Shortly after her arrival in Madrid, she joined the Asociación Nacional de Mujeres Españolas y la Juventud Universitaria Femenina, directed by Maria Espinosa de los Monteros. She represented this entity at a conference in Prague in 1921. After affiliating the Radical Socialist Republican Party, she was elected as a member of the Parliament of the Republican-Socialist Conjunction of the Republican Court in 1931. In the election on February 16, 1936, Victoria Kent was elected member of the Parliament in Jaen, for the Republican Left, which was a part of the Popular Front. She was also Vice President of the Lyceum Club, since 1926.
One of the most outstanding and controversial moments in Kent's personal and political life would be her opposition to women's suffrage before the Spanish Parliament in 1931, when she faced another feminist, Clara Campoamor, in a dialectical and significant battle on an issue that would have a great effect on the rights of women. She declared that Spanish women were not socially and politically prepared to vote. According to her, Spanish women were also influenced by the Church and their vote would be conservative and harmful for the Republic. On the contrary, Clara Campoamor defended that women had the right to vote as she defended the equality of all human beings. After her intervention, Victoria lost her popularity and therefore she did not take part in the Parliament in the 1933 elections. Campoamor finally won the debate against Victoria Kent in 1933 and this made women able to vote by universal suffrage. The 1933 elections were won by the right wing as it was united.
Due to the outbreak of the Spanish Civil War, Victoria Kent was forced to go into exile like many other Republicans. As she was going into exile, she helped children whose fathers were soldiers to be evacuated. She took refuge in Paris, and was named First Secretary of the Spanish Embassy in the capital so that she could continue taking care of refugee children. She was also responsible for the creation of shelters and nurseries for the same purpose.

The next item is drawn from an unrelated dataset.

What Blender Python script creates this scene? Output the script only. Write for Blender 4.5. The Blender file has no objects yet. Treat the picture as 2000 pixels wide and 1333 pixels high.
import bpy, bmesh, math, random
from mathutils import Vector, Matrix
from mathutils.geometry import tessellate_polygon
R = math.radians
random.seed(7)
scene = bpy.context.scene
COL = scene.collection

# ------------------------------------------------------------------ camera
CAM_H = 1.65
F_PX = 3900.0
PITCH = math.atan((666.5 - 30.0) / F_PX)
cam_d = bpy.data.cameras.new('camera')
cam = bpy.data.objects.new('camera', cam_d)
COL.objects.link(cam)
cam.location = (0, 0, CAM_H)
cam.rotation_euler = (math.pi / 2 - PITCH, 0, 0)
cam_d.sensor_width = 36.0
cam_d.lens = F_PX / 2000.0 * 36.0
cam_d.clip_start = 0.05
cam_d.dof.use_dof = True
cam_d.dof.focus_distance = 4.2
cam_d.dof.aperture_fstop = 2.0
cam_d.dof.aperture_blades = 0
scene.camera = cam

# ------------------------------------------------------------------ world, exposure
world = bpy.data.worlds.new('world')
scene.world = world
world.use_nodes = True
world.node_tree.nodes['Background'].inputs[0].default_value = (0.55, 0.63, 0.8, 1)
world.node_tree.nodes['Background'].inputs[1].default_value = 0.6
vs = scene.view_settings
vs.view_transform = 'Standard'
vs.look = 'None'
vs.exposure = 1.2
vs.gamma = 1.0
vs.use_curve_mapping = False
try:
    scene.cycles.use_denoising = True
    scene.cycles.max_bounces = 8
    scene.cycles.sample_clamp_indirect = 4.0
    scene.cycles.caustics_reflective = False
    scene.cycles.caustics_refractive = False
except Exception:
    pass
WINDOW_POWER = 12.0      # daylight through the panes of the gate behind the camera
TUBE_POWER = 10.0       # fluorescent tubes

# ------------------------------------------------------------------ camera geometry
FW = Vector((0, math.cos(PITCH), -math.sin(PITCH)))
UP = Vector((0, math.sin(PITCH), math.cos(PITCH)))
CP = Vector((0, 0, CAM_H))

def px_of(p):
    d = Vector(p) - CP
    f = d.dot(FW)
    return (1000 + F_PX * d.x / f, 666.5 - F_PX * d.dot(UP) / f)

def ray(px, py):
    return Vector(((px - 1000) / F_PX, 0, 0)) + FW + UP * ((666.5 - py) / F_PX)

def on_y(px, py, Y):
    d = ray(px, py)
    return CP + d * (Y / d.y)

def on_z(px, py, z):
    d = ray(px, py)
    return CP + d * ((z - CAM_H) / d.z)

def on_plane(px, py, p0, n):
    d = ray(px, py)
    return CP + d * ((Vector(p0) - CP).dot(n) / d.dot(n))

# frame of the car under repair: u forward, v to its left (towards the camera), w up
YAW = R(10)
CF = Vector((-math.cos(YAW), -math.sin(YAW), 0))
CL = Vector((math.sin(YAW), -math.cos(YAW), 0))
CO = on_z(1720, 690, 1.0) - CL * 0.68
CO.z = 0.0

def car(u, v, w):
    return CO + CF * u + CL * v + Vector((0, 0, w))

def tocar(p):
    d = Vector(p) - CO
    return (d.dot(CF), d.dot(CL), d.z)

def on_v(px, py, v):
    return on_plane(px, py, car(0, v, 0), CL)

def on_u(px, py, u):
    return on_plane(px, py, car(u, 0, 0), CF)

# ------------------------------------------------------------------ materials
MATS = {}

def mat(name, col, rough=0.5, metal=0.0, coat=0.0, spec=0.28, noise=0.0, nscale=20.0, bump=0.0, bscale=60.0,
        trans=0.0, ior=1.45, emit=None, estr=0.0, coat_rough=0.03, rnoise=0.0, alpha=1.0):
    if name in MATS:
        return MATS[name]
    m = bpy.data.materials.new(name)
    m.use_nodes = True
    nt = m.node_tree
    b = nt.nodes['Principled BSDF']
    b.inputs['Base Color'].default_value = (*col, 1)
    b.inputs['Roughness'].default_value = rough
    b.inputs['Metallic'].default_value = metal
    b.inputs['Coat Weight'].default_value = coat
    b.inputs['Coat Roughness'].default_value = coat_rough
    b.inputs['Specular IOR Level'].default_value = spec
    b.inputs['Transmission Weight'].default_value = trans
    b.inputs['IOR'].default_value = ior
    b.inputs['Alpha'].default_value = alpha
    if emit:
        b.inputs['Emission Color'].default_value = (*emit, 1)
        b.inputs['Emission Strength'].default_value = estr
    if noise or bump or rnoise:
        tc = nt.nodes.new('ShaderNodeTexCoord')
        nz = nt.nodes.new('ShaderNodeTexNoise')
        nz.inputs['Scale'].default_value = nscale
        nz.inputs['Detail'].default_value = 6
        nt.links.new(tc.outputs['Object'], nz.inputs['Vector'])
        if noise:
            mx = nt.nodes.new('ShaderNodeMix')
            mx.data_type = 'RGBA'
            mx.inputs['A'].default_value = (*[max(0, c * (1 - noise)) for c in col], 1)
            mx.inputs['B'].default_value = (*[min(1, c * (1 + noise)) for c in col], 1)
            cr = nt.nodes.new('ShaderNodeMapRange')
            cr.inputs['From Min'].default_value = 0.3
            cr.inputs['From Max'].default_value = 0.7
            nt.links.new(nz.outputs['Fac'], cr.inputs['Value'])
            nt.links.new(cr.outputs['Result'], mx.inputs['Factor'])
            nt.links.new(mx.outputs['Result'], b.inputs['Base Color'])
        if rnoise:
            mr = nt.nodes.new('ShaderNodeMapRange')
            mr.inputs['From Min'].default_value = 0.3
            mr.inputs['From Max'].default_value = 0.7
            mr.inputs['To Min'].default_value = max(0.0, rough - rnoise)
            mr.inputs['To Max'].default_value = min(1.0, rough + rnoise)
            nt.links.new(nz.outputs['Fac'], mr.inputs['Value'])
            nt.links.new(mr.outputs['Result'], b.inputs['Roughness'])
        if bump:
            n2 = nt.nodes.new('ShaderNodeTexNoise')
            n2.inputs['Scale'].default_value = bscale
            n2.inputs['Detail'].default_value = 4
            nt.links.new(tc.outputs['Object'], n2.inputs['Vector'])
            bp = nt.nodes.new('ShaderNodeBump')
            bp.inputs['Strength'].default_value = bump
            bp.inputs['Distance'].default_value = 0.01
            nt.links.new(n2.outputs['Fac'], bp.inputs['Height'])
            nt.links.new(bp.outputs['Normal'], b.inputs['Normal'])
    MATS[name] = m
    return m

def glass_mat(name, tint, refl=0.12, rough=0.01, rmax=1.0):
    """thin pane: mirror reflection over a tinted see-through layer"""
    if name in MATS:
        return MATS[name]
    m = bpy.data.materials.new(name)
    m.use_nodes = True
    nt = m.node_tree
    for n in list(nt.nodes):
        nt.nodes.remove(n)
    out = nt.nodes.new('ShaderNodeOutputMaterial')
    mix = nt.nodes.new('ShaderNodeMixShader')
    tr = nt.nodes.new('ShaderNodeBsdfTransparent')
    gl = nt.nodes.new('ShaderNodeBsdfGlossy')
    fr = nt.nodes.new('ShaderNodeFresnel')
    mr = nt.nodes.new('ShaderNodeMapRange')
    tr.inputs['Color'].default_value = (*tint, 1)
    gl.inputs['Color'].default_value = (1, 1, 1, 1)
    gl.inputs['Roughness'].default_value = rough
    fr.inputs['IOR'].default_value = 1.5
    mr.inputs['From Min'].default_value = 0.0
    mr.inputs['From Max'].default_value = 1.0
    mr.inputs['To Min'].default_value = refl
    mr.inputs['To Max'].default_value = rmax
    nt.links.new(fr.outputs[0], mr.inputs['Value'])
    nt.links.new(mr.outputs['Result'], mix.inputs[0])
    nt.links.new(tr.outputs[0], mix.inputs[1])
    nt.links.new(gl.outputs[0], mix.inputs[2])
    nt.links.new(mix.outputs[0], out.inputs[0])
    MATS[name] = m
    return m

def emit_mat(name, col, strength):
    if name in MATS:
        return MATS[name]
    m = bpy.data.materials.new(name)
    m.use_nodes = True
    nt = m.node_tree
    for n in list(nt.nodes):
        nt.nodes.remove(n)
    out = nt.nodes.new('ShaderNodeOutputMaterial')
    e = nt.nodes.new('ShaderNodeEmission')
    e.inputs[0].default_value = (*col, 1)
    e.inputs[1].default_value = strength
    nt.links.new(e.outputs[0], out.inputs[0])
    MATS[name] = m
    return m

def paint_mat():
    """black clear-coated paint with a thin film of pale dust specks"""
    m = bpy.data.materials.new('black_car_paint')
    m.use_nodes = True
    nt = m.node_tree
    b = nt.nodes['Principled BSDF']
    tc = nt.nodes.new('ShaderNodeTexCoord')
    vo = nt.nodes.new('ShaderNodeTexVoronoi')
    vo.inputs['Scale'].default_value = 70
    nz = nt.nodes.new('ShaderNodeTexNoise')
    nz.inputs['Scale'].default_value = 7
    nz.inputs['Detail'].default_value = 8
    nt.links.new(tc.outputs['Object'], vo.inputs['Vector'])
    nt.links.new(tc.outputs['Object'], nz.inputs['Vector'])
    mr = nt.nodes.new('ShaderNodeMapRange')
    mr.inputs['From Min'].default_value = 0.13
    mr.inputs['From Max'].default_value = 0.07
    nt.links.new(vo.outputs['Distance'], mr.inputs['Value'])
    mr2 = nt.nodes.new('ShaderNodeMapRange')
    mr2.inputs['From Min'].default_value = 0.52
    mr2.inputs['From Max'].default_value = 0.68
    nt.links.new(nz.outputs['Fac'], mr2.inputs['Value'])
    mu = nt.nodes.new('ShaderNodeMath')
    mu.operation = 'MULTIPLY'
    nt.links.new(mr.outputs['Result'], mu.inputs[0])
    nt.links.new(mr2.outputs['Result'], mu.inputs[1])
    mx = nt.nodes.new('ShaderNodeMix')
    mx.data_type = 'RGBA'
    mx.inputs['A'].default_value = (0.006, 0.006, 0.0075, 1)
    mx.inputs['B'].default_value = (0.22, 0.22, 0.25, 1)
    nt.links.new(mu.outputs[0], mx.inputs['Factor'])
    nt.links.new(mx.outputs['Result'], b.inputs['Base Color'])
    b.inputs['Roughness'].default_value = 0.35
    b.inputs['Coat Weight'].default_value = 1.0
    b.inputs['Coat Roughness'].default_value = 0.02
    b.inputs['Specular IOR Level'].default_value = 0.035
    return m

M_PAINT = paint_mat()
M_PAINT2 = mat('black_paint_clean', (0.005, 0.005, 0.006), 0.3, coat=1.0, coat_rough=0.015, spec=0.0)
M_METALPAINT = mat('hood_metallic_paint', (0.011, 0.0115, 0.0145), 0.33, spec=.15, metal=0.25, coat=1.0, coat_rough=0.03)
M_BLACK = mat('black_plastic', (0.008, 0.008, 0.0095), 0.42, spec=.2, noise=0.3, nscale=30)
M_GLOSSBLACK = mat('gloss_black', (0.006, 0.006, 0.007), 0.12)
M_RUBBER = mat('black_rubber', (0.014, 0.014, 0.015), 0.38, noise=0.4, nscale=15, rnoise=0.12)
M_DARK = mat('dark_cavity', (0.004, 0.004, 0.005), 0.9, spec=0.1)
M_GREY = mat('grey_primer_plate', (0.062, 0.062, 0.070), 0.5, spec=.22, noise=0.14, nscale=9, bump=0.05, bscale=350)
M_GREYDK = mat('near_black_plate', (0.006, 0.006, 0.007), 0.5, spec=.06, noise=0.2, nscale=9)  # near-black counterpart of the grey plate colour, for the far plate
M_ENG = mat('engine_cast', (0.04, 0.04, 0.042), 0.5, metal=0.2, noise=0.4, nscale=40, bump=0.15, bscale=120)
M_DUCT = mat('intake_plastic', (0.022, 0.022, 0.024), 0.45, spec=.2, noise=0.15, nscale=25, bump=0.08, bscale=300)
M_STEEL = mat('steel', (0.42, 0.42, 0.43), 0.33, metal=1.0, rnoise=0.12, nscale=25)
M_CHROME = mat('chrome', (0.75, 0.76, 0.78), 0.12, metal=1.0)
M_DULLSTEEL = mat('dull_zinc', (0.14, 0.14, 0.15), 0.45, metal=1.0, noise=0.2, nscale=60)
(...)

She remained in Paris until the end of the Civil War, helping Spanish exiles in the capital and their departure to America. However, at the beginning of Second World War as Paris was being occupied on June 14, 1940 by the Nazi invasion, Victoria was forced to take refuge in the Mexican Embassy for a year. She was judged by Franco's courts and in October 1943, when she was still in Paris, she was sentenced to prison for 30 years, expelling her from national territory. Fortunately, the Red Cross gave her an apartment in Boulogne, where she lived until 1944 protected by a fake identity. During that time, "Madame Duval" being her false identity, she wrote Cuatro Años en París, a novel with autobiographical aspects reflected in the main character, Placido.
Exile
She went into exile in Mexico in 1948. She worked there for two years teaching criminal law at the University. In 1950, she was hired by the UN, and left Mexico for New York, where she worked for the social defense and led a study based on the poor conditions of prisons in Latin America. Between 1951 and 1957, she left her previous job and became minister, without portfolio, of the Second Spanish Republic's Government from the exile. This made her the second female minister since Federica Montseny. She also founded the magazine "Iberica," which appealed to all the exiles that lived far from their homeland, like her. This magazine was financed by her partner, Louise Crane for twenty years. In 1977, forty years after her exile in France, Victoria returned to Spain and was welcomed with affection and admiration. However, she came back to New York where she spent her last days and died on September 26, 1987. In 1986 she was awarded the medal of San Raimundo de Peñafor, but because of her old age she was not able to receive it in person.